Uber Uber Alles
I happen to own some shares in Uber and was looking at the Abysss that is currently opening up in global markets, thinking about what the…
I happen to own some shares in Uber and was looking at the Abysss that is currently opening up in global markets, thinking about what the coming crash might portend for Travis and co.
My sense is that Uber is incredibly well positioned right now.
I. A cold wind is a blowing.
I estimate that there is now a better than average chance of a 20% drop in US equity markets over the next six months and a near to average chance of as much as 50% drop over the next year. This will mix and match with a whole slew of both financial and economic weaknesses to turn 2016 into something between 2008’s cousin or, possibly, big brother.
This is good for Uber.
I think it is fair to say that in a toe to toe market competition, Uber cleans up against existing cab companies. It is a done deal. But for political maneuvering, Uber out competes all cab companies in all markets.
And, unlike Uber, cab companies are vulnerable to recession. Uber’s fixed costs are pretty low. They don’t own their cars. They haven’t paid anyone hundreds of thousands of dollars for a medallion. At the end of the day, they are a software company and they can pull their belt pretty tight without feeling much pain.
By contrast, the cab companies are relatively capital intensive. Sure they can push their drivers to the limit, but at the end of the day, they have sunk costs that will feel real pain during a major recession.
Moreover, cab companies are constrained in their pricing. I recall back in ’08, cab traffic in places like Vegas and New York plummeted. For taxi owners, this is idle cars and lots of lost revenue. But Uber has the capacity to be extremely price sensitive. If demand fades, they can drop prices as low as their own drivers will bear. And many of their drivers can go pretty low indeed.
So, as the economy sinks into deep recession, we can expect cab companies to get clobbered — losing both market size and market share in bucketfuls.

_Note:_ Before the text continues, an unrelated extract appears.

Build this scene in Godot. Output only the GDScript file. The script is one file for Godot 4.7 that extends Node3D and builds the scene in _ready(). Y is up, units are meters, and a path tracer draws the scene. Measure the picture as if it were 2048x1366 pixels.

At the same time the local politicians who they rely on to protect their business are going to becoming increasingly cash strapped as muni debts start to look ugly and the tax base erodes. This leaves Uber in the drivers seat to cut deals with local politico’s and put the nail in the coffin of cab companies around the country and world.
II. It is an ill wind that blows nobody good.
My sense (don’t worry, I have zero insider info here) is that Uber is positioned to go public sometime in mid 2017. Even under a pretty dire scenario, this would give the markets plenty of time to bottom out. Leaving Uber to be the knight in shining armor to carry the markets back up.
This is a flat out great place to be. Ask Yahoo! from 1998 and Apple from 2009. If what I say above is true, Uber will be a powerful, successful, valuable company and worth a significant valuation. But if they are the market’s fair haired boy going out at the bottom and rising at the top of an otherwise rising tide, they could easily be positioned to see absurd Facebook or Amazon PE multiples.
This kind of positioning turns an otherwise great business into the monster of the week — ceded a certain magical currency to do whatever they want unless and until they drop the ball themselves.
III. Here come the robots
And if Elon Musk is right, 2017 or 2018 will be the year of the self-driving car. So here Uber will sit. Their legacy issues with entrenched cab companies in the rear view mirror. The market kowtowing at their feet. And the most disruptive technology since electricity rolling out right in their living room.
Wow. The only risk here is alienating their own drivers as they figure out how to roll-out robot cars. I assume that the smart folks at Uber have this well planned out, but here is what I would do.
My guess is that there will be a built-in filter between pro and anti robot forces for a pretty good chunk of time. Most folks will be wary of robot cars. Some will be psyched to be on the cutting edge. Uber takes advantage of this in one of two closely related ways.
Plan A: Uber Robot. At a significant premium to existing programs (i.e., the most expensive way to get from here to there), you can choose to be the coolest kid on the block and take a self-driving car to your destination. This is win-win-win. Uber drivers feel less competition, after all, this is just a small number of geeks paying a premium to geek out. Uber customers get to be first in line to touch the future. Uber gets to pull down extra margin against the riskiest/newest part of their business — with a customer base who is most likely to play nice and report a quality experience.
Plan B: Subscription Cars. We all know that this is where the whole thing goes. Sign up for some monthly plan and get access to on-demand cars. Uber can roll this out in any number of ways — perhaps a Net Jet like play where members pay a hefty fee up-front to capitalize the existence of the cars and then a monthly service fee. Uber does all the backend work. I know plenty of people who would jump at this opportunity (hint — many of them paid to be front of line at the Model S launch.) Again, win-win-win.
Either way, when and as self-driving cars go mainstream (and prices drop), Uber is perfectly positioned to smoothly and slowly allow the autonomous segment of their market displace the human segment with little to no risk.
In Summary
Like it or not, it seems like Uber is incredibly well positioned. Keep that in mind as the market melts down over the next few months. And remember to tell your grandkids that you remember the time when people drove cars.